Having agreed to harmonize apprenticeship programs across the region (finally), they raised their voices en mass and called for Ottawa to stop pushing its immigration and jobs-protection agendas in the absence of any credible research or consultation on the subjects. 

Referring to a pending report he and his provincial counterparts commissioned on the impact of federal changes to the Employment Insurance system in the Atlantic region, Premier Ghiz told the Telegraph-Journal, “What this is really about is the Atlantic provinces putting together evidence-based research to take to the federal government that will indicate how the EI changes have negatively affected our region based on the seasonal industries that we have.”

Added Premier Alward: “It’s not just about EI. We can talk about any other changes. When they impactt regions, when they impact provinces, there needs to be a level of consultation before.”

Indeed, said Premier McNeil, the federal government must stop functioning as if it were in a partnership with only itself. “There needs to be a broader consultation between governments. The national government needs to make the provinces part of the decision making that has a huge impact on the regions or programs that are affecting regions.”

Well said, and bully for all of them. Now what? 

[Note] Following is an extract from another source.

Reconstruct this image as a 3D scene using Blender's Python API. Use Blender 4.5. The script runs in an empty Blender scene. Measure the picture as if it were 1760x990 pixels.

It’s true; since snatching power from the wobbly, scandal-riddled Liberals, federal Conservatives have displayed a dreadful lack of respect for the provinces, and not just the ones that hug the East Coast. Our region has, however, always seemed to earn special contempt from the callow, black-hearted, centre-obsessed boys and girls who populate the Prime Minister’s Office. 

Government of Canada reforms to EI seem almost deliberately crafted to cause the most inconvenience and disruption possible in the Atlantic provinces, where seasonality is, alas, one of the defining characteristics of the labour market.

Meanwhile, Employment Minister Jason Kenney’s ban on temporary foreign workers in the restaurant trade will hit the region’s tourist trade disproportionately hard, as the industry draws from an immigrant labour pool that is, alongside all the other evaporating ones, shrinking.

Still, Atlantic Canada’s premiers have complained about these and other slights for years and largely to no avail. Lamentably for Mr. McNeil, et. al, this is not a national government that feels any compelling need, whatsoever, to make the provinces part of its decision making. 

In fact, the federal Tories sometimes leave the impression that if they could shut down this messy Confederation of ours and run the whole show from glass towers impressively arranged along the banks of the Rideau Canal, everyone would be much happier. 

Poorer, for sure; but happier.

In fact, a more profitable use of our regional premiers’ time and energy – given the central government’s utter intractability – would be a full-sail vision quest, the purpose of which would be to translate their periodic displays of unity and filial bonding against a common foe into pragmatic commitments to formal socio-economic cooperation in the region itself.

Atlantic Canada’s real enemy doesn’t dress in blue pinstripes and speak with an Ottawa Valley accent. 

Our real enemy is our own parochial notion that our sputtering engines of growth are somehow stronger functioning apart from one another than they are operating in concert, together. 

Our nemesis is our pride, which cleaves to centuries’ old commercial conventions, long past their best before dates, that helps maintain an ossified culture of inter-provincial barriers against the movement of trade, people and skills.

In this regard, the Atlantic premiers’ decision to take the handcuffs off apprentices   is right and correct. 

But what more can this battle-ready band of brothers do for themselves, for the people they represent, for the region whose economic promise is not yet kept?